--- Instructions to follow ---
Give the data below again, word for word.

--- Data lines ---

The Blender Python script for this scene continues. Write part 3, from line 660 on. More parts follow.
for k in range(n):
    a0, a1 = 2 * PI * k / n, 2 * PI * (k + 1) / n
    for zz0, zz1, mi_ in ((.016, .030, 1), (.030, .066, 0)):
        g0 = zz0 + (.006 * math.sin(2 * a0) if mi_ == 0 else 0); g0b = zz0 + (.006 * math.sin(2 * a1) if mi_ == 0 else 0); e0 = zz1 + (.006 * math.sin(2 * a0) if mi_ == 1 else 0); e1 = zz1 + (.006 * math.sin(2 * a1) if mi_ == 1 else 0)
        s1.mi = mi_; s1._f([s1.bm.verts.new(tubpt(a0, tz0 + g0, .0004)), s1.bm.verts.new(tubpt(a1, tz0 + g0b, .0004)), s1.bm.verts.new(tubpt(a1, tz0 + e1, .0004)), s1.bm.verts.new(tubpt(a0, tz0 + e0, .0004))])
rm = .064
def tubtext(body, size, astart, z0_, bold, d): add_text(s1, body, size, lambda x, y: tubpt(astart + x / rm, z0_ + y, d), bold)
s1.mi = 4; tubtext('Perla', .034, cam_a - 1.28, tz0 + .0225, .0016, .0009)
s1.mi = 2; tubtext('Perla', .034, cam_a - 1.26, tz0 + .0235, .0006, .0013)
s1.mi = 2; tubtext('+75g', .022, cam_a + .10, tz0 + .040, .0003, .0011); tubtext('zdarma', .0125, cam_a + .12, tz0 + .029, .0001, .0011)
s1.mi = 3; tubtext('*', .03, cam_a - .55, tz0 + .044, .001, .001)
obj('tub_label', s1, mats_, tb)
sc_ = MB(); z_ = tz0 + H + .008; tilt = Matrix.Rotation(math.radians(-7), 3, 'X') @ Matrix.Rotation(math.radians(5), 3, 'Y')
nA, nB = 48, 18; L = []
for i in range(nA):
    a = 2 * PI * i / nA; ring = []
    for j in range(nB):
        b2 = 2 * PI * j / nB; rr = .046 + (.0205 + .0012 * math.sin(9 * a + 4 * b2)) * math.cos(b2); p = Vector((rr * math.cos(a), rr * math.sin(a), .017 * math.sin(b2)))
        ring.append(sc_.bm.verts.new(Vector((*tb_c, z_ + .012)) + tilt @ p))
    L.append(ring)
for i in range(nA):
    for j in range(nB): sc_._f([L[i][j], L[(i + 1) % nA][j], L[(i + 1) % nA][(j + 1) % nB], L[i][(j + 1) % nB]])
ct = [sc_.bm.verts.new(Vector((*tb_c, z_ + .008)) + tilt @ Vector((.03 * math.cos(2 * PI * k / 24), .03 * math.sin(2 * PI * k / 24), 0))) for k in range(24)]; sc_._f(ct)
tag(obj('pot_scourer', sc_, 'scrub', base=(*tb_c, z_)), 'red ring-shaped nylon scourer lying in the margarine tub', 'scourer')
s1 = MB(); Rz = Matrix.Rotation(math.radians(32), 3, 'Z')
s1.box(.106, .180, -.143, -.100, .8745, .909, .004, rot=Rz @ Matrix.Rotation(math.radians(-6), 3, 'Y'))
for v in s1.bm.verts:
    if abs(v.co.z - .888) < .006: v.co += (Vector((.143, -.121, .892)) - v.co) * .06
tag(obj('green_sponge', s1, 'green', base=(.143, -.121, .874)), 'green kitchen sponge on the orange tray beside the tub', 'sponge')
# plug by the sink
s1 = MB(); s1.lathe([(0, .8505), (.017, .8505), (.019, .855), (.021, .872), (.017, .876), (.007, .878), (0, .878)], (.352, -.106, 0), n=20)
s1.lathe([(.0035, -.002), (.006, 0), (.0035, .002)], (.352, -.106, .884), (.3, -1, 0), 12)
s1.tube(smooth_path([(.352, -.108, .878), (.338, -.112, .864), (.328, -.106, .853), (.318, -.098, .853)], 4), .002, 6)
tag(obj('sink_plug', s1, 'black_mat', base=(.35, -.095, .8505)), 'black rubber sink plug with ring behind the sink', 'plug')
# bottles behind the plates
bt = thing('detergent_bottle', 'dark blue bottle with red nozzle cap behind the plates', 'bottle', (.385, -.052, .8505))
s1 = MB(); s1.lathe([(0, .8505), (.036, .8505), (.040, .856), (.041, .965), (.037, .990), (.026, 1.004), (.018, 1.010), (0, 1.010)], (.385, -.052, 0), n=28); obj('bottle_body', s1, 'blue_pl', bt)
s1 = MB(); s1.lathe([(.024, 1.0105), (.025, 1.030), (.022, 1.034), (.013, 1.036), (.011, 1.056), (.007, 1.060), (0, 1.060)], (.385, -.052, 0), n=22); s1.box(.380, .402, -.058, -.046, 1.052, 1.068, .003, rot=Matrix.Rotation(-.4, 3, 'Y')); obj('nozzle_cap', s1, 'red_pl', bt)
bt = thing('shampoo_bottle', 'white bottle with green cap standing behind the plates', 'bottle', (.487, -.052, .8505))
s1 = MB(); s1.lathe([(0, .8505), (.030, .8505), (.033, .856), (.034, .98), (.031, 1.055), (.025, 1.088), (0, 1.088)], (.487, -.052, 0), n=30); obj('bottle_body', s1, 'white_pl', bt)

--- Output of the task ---
The Blender Python script for this scene continues. Write part 3, from line 660 on. More parts follow.
for k in range(n):
    a0, a1 = 2 * PI * k / n, 2 * PI * (k + 1) / n
    for zz0, zz1, mi_ in ((.016, .030, 1), (.030, .066, 0)):
        g0 = zz0 + (.006 * math.sin(2 * a0) if mi_ == 0 else 0); g0b = zz0 + (.006 * math.sin(2 * a1) if mi_ == 0 else 0); e0 = zz1 + (.006 * math.sin(2 * a0) if mi_ == 1 else 0); e1 = zz1 + (.006 * math.sin(2 * a1) if mi_ == 1 else 0)
        s1.mi = mi_; s1._f([s1.bm.verts.new(tubpt(a0, tz0 + g0, .0004)), s1.bm.verts.new(tubpt(a1, tz0 + g0b, .0004)), s1.bm.verts.new(tubpt(a1, tz0 + e1, .0004)), s1.bm.verts.new(tubpt(a0, tz0 + e0, .0004))])
rm = .064
def tubtext(body, size, astart, z0_, bold, d): add_text(s1, body, size, lambda x, y: tubpt(astart + x / rm, z0_ + y, d), bold)
s1.mi = 4; tubtext('Perla', .034, cam_a - 1.28, tz0 + .0225, .0016, .0009)
s1.mi = 2; tubtext('Perla', .034, cam_a - 1.26, tz0 + .0235, .0006, .0013)
s1.mi = 2; tubtext('+75g', .022, cam_a + .10, tz0 + .040, .0003, .0011); tubtext('zdarma', .0125, cam_a + .12, tz0 + .029, .0001, .0011)
s1.mi = 3; tubtext('*', .03, cam_a - .55, tz0 + .044, .001, .001)
obj('tub_label', s1, mats_, tb)
sc_ = MB(); z_ = tz0 + H + .008; tilt = Matrix.Rotation(math.radians(-7), 3, 'X') @ Matrix.Rotation(math.radians(5), 3, 'Y')
nA, nB = 48, 18; L = []
for i in range(nA):
    a = 2 * PI * i / nA; ring = []
    for j in range(nB):
        b2 = 2 * PI * j / nB; rr = .046 + (.0205 + .0012 * math.sin(9 * a + 4 * b2)) * math.cos(b2); p = Vector((rr * math.cos(a), rr * math.sin(a), .017 * math.sin(b2)))
        ring.append(sc_.bm.verts.new(Vector((*tb_c, z_ + .012)) + tilt @ p))
    L.append(ring)
for i in range(nA):
    for j in range(nB): sc_._f([L[i][j], L[(i + 1) % nA][j], L[(i + 1) % nA][(j + 1) % nB], L[i][(j + 1) % nB]])
ct = [sc_.bm.verts.new(Vector((*tb_c, z_ + .008)) + tilt @ Vector((.03 * math.cos(2 * PI * k / 24), .03 * math.sin(2 * PI * k / 24), 0))) for k in range(24)]; sc_._f(ct)
tag(obj('pot_scourer', sc_, 'scrub', base=(*tb_c, z_)), 'red ring-shaped nylon scourer lying in the margarine tub', 'scourer')
s1 = MB(); Rz = Matrix.Rotation(math.radians(32), 3, 'Z')
s1.box(.106, .180, -.143, -.100, .8745, .909, .004, rot=Rz @ Matrix.Rotation(math.radians(-6), 3, 'Y'))
for v in s1.bm.verts:
    if abs(v.co.z - .888) < .006: v.co += (Vector((.143, -.121, .892)) - v.co) * .06
tag(obj('green_sponge', s1, 'green', base=(.143, -.121, .874)), 'green kitchen sponge on the orange tray beside the tub', 'sponge')
# plug by the sink
s1 = MB(); s1.lathe([(0, .8505), (.017, .8505), (.019, .855), (.021, .872), (.017, .876), (.007, .878), (0, .878)], (.352, -.106, 0), n=20)
s1.lathe([(.0035, -.002), (.006, 0), (.0035, .002)], (.352, -.106, .884), (.3, -1, 0), 12)
s1.tube(smooth_path([(.352, -.108, .878), (.338, -.112, .864), (.328, -.106, .853), (.318, -.098, .853)], 4), .002, 6)
tag(obj('sink_plug', s1, 'black_mat', base=(.35, -.095, .8505)), 'black rubber sink plug with ring behind the sink', 'plug')
# bottles behind the plates
bt = thing('detergent_bottle', 'dark blue bottle with red nozzle cap behind the plates', 'bottle', (.385, -.052, .8505))
s1 = MB(); s1.lathe([(0, .8505), (.036, .8505), (.040, .856), (.041, .965), (.037, .990), (.026, 1.004), (.018, 1.010), (0, 1.010)], (.385, -.052, 0), n=28); obj('bottle_body', s1, 'blue_pl', bt)
s1 = MB(); s1.lathe([(.024, 1.0105), (.025, 1.030), (.022, 1.034), (.013, 1.036), (.011, 1.056), (.007, 1.060), (0, 1.060)], (.385, -.052, 0), n=22); s1.box(.380, .402, -.058, -.046, 1.052, 1.068, .003, rot=Matrix.Rotation(-.4, 3, 'Y')); obj('nozzle_cap', s1, 'red_pl', bt)
bt = thing('shampoo_bottle', 'white bottle with green cap standing behind the plates', 'bottle', (.487, -.052, .8505))
s1 = MB(); s1.lathe([(0, .8505), (.030, .8505), (.033, .856), (.034, .98), (.031, 1.055), (.025, 1.088), (0, 1.088)], (.487, -.052, 0), n=30); obj('bottle_body', s1, 'white_pl', bt)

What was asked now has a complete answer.